MacRae tells of life with her glamorous husband, the alcoholic singer/gambler Gordon. Sheila and Gordon, who married young, were known for years as ``The Malted Milk Kids'' because of their clean living. A relative of famed actress Madame Sarah Siddons (in All About Eve, cunning Anne Baxter receives ``the Sarah Siddons award'') and renowned Shakespearean John Philip Kemble, Sheila gave up a promising acting career when she married Gordon and gave birth to four children. Gordon thought himself the world's greatest singer but turned down a career in grand opera to triumph in musicals, his greatest role being Curly in Oklahoma.
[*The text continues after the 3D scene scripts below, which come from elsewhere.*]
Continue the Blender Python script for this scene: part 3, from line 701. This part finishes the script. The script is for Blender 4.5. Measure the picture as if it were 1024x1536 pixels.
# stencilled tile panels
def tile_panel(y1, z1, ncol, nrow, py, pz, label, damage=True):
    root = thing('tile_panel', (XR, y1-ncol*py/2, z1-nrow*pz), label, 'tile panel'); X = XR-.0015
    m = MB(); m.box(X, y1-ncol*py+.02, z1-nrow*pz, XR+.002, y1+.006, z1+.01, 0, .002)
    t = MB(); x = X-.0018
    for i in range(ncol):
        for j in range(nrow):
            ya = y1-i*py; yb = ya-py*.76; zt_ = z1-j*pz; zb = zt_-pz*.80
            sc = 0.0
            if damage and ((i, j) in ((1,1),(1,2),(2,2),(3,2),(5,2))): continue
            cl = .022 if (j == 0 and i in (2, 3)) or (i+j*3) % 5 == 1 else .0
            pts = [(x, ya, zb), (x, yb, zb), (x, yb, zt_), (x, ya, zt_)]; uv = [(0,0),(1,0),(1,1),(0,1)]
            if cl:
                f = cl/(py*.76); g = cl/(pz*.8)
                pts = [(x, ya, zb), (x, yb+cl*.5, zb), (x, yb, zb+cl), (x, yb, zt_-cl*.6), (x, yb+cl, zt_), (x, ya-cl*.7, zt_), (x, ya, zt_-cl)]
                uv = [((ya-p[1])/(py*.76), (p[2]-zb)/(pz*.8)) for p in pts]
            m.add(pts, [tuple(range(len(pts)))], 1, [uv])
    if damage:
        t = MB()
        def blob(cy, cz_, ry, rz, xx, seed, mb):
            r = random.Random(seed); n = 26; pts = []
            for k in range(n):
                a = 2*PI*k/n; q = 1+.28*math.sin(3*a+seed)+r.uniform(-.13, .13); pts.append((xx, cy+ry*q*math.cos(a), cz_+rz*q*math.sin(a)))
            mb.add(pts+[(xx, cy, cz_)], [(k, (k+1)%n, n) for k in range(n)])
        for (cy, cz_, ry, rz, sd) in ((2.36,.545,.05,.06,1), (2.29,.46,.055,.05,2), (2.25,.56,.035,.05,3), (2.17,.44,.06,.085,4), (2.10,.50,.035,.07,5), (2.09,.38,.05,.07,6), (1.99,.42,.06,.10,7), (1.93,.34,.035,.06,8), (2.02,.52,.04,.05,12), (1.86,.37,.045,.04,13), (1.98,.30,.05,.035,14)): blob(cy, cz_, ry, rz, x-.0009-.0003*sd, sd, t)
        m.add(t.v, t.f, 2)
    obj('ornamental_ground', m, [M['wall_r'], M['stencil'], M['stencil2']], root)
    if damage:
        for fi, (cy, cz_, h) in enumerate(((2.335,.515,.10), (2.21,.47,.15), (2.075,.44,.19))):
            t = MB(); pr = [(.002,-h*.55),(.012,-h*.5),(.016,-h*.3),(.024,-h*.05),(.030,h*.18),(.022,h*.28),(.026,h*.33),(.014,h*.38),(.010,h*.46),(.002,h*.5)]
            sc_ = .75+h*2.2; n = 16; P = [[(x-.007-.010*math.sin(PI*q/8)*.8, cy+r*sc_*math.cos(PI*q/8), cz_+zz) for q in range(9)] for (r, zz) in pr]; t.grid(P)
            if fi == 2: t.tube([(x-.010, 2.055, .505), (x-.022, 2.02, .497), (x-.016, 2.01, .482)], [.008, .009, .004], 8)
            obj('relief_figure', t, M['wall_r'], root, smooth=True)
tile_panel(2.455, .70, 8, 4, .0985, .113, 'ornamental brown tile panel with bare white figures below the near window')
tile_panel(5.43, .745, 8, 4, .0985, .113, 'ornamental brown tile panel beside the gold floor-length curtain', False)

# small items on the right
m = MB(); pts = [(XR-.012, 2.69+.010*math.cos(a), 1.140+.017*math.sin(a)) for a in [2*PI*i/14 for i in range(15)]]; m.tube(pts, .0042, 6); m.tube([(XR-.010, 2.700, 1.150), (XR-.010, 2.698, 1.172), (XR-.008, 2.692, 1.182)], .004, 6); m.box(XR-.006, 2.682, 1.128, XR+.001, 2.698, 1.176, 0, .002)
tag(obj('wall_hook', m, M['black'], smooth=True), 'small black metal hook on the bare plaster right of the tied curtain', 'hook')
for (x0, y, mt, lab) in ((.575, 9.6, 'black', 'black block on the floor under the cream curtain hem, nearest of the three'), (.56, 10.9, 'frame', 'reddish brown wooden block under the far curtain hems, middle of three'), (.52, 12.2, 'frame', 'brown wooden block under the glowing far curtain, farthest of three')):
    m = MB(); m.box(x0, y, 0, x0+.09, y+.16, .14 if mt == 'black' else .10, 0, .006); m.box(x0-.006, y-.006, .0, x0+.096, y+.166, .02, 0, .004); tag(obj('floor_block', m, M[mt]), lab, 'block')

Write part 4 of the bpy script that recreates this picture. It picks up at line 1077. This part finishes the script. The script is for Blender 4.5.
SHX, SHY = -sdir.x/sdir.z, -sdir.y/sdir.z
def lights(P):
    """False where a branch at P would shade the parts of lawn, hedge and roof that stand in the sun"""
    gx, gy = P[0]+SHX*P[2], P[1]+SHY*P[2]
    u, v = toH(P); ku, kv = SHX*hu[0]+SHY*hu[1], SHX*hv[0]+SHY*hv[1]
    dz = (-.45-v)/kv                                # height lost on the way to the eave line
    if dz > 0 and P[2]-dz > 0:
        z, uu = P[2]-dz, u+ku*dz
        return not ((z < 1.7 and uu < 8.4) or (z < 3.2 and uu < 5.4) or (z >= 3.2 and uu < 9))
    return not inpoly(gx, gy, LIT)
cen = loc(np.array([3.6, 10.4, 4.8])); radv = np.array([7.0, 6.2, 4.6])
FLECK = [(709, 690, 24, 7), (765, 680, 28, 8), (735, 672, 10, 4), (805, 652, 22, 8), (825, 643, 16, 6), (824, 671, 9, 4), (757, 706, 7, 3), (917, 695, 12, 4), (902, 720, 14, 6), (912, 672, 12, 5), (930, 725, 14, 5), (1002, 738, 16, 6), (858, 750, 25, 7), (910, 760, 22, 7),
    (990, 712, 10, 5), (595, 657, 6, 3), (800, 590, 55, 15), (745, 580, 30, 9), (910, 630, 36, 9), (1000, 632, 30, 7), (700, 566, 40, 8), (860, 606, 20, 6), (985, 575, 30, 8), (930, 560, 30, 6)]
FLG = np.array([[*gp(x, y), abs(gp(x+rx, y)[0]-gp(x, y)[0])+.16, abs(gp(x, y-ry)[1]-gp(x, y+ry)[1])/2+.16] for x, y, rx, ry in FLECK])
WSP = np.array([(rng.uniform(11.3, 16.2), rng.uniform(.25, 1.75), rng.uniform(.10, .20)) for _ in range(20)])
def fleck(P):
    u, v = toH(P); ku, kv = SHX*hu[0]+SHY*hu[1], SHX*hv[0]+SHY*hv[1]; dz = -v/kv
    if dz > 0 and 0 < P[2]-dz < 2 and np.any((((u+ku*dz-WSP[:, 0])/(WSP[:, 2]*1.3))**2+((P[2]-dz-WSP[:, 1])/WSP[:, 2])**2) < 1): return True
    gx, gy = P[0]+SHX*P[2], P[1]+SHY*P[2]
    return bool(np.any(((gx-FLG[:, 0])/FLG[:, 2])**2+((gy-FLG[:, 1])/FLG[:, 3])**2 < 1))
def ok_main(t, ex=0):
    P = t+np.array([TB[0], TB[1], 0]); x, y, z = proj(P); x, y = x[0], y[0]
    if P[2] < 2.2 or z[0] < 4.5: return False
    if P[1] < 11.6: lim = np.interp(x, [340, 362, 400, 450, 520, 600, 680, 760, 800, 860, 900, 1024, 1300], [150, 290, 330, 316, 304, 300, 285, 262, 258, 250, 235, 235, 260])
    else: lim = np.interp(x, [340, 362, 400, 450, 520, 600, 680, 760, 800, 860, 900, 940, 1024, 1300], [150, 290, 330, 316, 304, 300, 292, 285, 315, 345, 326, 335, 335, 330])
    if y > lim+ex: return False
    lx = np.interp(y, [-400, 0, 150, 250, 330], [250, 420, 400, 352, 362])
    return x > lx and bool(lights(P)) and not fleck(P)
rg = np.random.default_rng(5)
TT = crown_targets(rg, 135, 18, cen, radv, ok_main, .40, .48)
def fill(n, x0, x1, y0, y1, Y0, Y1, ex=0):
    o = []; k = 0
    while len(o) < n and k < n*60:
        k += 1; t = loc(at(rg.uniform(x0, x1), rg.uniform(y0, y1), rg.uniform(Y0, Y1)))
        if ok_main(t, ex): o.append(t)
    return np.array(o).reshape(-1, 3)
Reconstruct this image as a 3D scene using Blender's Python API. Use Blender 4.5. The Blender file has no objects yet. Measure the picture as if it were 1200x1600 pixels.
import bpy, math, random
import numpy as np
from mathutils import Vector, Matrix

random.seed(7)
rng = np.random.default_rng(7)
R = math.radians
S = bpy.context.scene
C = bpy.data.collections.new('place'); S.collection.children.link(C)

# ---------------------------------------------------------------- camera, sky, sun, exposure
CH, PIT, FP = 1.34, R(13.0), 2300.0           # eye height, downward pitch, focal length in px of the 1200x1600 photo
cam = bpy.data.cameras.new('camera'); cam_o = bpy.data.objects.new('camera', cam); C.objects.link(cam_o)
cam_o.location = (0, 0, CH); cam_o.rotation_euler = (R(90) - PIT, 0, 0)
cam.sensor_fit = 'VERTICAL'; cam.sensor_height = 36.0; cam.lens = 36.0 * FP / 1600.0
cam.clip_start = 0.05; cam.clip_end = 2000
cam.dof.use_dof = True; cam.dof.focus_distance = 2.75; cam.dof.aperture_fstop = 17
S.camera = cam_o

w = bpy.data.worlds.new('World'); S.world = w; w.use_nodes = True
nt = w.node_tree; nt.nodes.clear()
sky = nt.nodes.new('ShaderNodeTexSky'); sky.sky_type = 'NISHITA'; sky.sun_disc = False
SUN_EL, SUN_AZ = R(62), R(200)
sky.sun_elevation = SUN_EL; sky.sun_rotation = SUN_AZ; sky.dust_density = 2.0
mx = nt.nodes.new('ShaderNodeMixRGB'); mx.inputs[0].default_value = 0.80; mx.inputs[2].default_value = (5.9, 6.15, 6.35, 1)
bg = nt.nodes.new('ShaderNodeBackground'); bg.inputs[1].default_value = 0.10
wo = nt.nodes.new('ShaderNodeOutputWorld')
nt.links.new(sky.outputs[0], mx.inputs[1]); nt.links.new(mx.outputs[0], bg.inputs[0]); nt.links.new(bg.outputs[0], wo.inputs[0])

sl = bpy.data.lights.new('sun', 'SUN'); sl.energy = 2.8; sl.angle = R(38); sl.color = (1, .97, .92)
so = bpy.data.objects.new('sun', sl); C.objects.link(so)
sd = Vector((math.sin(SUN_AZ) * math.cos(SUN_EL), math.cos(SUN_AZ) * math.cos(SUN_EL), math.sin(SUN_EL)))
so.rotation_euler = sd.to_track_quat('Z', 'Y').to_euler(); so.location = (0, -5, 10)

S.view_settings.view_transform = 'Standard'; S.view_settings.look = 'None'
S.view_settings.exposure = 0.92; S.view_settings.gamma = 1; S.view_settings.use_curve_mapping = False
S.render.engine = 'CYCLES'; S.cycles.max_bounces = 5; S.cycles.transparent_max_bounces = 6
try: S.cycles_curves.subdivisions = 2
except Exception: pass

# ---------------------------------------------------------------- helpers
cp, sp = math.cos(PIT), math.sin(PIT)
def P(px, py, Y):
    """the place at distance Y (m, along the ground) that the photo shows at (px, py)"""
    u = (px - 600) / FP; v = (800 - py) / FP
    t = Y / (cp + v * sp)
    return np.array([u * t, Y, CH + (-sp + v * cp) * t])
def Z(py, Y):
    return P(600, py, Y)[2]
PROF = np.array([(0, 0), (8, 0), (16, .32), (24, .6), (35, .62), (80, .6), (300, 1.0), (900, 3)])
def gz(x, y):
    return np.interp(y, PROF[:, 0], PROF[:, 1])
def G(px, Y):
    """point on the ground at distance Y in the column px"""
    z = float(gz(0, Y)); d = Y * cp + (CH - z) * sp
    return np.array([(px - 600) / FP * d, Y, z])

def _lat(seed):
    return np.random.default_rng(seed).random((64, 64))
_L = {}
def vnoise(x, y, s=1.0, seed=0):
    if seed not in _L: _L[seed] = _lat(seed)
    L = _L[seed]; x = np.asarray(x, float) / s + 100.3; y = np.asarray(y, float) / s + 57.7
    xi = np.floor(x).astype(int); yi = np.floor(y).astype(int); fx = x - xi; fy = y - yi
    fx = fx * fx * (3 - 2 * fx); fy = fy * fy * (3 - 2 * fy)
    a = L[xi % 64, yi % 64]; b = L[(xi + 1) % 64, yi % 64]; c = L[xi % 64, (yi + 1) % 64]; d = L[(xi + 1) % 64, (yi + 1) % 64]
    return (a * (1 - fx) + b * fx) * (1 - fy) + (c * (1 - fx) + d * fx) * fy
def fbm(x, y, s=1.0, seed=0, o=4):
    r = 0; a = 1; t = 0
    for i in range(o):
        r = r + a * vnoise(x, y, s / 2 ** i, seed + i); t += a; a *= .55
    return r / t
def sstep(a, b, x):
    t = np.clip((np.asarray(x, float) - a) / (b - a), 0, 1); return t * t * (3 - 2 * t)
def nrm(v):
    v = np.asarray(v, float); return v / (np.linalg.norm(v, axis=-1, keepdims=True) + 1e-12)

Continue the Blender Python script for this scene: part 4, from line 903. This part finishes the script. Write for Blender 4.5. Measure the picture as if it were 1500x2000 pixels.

Somewhere along the line, he picked up a drink, took to gambling, made nuttily huge bets on the turn of a card, and brought down the IRS on his and Sheila's heads. Bit by bit, Gordon fell apart. Sheila joined him in a lounge act but often had to go on alone or call in a celebrity replacement. At last, on the advice of Lucille Ball, Sheila separated from Gordon but for five more years could not commit herself to divorce. She found herself being talked into bed by JFK and later LBJ, and refused on both occasions, but apparently did become lovers for a long period with Frank Sinatra, who wanted to marry her, and with an anonymous ``Jewish Prince of Comedy.'' Meanwhile, Gordon tried AA, dropped out, but nonetheless wound up on the National Council on Alcoholism while maintaining—even on his deathbed—that he wasn't an alcoholic. Sheila went on to become the last Alice Kramden when Jackie's Gleason's Honeymooners became a TV musical series. Familiar but readable operatics among the supertalented and well paid as Sheila, here writing with veteran Jeffers (Who Killed Precious?, 1991, etc.) seeks her identity. (Sixteen pages of b&w photographs—not seen.)